The International Studies major is, quite obviously, the number one major that emphasizes global citizenship within its students. International Relations (INT 141) and The World in the 20th Century (INT 221) are the foundation courses for the major. These classes allow students to prepare for their next steps at Elon through study abroad, Model UN, or any other path they wish to take.  The major also requires at least eight study hours of one modern foreign language and must also demonstrate foreign language proficiency by successfully completing a foreign language course at the mid-200 level. I, along with many other International Studies majors, take this opportunity to add a foreign language minor to our curriculum. Being a Spanish minor helped me immensely when I traveled to Argentina. It really allowed me to dive deep into the culture, language, and people. Of course, the International Studies department also provides classes in politics and economics, history and geography, literature and world language, and society and culture.

Work Criticism

I am extremely proud of my International Studies Senior Seminar final research paper. I worked closely with my professor to make it clear, concise, and worthwhile to read.

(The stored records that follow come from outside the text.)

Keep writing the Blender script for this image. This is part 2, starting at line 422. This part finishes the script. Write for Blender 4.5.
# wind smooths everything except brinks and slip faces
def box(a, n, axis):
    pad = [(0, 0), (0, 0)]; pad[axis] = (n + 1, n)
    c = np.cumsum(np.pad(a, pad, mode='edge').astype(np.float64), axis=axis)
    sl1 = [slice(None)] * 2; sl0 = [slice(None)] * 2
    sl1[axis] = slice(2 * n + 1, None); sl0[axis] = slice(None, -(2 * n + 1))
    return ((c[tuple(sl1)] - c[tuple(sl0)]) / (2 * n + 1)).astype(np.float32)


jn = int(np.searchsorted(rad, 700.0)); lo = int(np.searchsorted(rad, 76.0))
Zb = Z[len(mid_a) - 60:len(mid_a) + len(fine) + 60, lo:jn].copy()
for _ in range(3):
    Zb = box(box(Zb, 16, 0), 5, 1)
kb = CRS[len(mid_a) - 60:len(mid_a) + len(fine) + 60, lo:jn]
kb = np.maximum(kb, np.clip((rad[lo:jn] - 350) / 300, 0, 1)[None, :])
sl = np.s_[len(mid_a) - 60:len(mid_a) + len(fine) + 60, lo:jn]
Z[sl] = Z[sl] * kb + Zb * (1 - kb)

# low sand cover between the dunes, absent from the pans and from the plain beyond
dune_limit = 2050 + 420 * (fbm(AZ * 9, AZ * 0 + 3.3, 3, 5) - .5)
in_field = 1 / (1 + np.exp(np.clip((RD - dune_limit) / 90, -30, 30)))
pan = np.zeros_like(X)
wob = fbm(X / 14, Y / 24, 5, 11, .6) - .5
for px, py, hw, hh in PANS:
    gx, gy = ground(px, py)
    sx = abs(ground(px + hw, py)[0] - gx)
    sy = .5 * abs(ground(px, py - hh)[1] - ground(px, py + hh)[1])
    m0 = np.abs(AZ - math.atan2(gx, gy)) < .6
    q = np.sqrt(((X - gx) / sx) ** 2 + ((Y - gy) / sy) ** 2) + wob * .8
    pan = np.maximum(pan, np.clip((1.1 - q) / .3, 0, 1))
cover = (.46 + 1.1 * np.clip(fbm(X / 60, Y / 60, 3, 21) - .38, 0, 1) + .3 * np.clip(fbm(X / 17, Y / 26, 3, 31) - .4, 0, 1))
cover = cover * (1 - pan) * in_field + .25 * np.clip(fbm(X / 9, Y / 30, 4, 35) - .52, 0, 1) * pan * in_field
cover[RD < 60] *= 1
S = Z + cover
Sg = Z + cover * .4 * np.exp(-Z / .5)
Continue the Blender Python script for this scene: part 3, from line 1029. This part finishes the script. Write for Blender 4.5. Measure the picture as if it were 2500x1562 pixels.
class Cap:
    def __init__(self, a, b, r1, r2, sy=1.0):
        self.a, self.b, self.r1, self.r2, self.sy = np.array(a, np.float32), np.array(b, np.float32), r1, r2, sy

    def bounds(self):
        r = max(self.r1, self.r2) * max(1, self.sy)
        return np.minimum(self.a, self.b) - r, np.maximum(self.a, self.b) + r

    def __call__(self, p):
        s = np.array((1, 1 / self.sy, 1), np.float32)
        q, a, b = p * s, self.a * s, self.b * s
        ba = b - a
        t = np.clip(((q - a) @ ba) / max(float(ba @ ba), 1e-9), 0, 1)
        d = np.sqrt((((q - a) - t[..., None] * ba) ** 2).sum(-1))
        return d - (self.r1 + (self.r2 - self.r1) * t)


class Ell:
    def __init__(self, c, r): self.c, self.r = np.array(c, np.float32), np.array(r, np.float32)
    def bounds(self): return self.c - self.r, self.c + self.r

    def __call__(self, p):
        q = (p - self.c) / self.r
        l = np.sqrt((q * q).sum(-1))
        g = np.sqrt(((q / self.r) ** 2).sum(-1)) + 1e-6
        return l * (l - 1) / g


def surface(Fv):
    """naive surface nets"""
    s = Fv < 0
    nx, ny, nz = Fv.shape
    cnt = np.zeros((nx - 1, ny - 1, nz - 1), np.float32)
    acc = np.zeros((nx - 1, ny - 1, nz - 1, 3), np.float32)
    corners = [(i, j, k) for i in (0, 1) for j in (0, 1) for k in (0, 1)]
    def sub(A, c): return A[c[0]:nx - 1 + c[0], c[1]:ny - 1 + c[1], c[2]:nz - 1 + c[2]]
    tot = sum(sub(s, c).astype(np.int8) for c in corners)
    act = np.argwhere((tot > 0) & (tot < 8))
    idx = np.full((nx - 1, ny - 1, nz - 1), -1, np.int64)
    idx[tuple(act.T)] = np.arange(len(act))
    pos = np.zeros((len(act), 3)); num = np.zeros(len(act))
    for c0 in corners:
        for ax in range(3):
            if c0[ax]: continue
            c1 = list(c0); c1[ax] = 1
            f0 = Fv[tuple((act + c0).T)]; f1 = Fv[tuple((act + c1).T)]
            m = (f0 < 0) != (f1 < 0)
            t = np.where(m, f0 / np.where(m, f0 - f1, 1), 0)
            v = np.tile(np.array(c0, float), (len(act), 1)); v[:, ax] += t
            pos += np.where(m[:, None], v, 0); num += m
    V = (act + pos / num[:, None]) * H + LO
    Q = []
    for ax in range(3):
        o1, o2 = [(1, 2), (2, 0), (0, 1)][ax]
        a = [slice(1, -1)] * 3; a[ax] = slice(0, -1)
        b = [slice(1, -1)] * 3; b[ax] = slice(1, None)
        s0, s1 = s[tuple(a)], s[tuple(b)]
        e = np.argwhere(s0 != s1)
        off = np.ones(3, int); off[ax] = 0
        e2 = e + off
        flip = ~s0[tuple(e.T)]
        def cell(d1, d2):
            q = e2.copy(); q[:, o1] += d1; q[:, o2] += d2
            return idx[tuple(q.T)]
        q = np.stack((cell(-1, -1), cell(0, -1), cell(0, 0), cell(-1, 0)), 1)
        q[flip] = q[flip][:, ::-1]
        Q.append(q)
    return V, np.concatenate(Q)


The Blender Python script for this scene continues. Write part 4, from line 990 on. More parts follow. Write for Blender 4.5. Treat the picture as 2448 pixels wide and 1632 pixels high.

I provided much important evidence and included a number of visuals to back up that evidence.  My 30+ scholarly sources gave power to my paper, showing the reader that my argument and information is credible.  In 15 single-spaced pages, I was able to review scholarship about informal work and neoliberal globalization in developing economies, assert my argument about those affected by the neoliberal policies and failed governmental intervention leading to the 2001 collapse, and finally, draw conclusions of what that implies and answer the “So what?” question.

Works Cited

Esquivel, Valeria. "The Informal Economy in Greater Buenos Aires: A Statistical Profile." Women in Informal Employment Globalizing and Organizing Working Paper, 2010: 1-43.

Whitson, Risa. "Beyond the Economic Crisis: Economic globalization and informal work in urban Argentina." Journal of Latin American Geography 6, no. 2 (2007): 121.